Culture is a Verb, Not a Noun : Martial Mythology 2 – KFP 112

Part 2 of the informative series and book review of Paul Bowman.

You can go to Part 1 : When is Martial Arts Ever, Just Martial Arts

Continued from Part 1

To fully appreciate Bowman’s work here, it will be important to clarify the methodological differences between Anglo-American cultural studies and their German and French counterparts. As it is known in German, Kulturwissenschaften (and, similarly, disciplines like medieval and early modern history, social anthropology, economics, etc.) explicitly avoid making normative judgements about the subjects they research and attempt instead to analyze, understand, and describe from a neutral perspective (although whether neutrality is truly possible is itself a subject of debate).

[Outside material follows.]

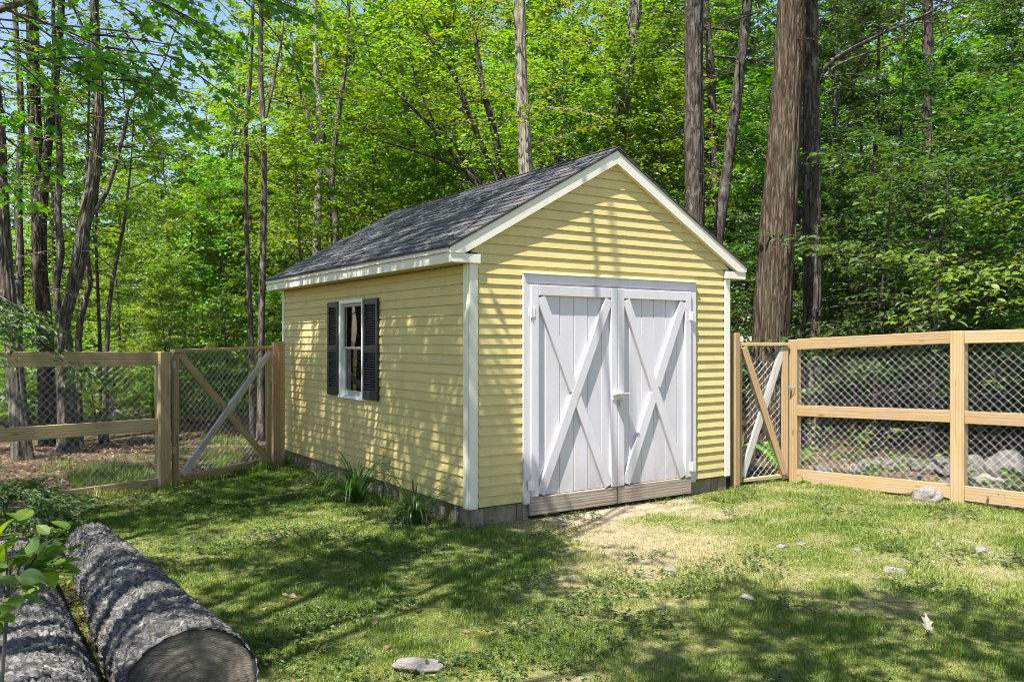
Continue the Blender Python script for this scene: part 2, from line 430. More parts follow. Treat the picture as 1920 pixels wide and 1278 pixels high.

Cultural studies, on the other hand, were from their outset designed as political projects; they do not simply want to understand the world, they want to change the world. Bowman is an exponent of the latter branch, and he will not shy away from coming to explicit conclusions and judgements that, for example, a Swiss researcher might leave implicit or simply keep to himself/herself. To Bowman, moreover, all mythology is on the verge of creating hierarchies of power, power that can and often will be abused and result in injustice. Consequently, he perceives the eradication of mythology as an act of liberation, especially when it comes to myths of authenticity, origin, and lineage.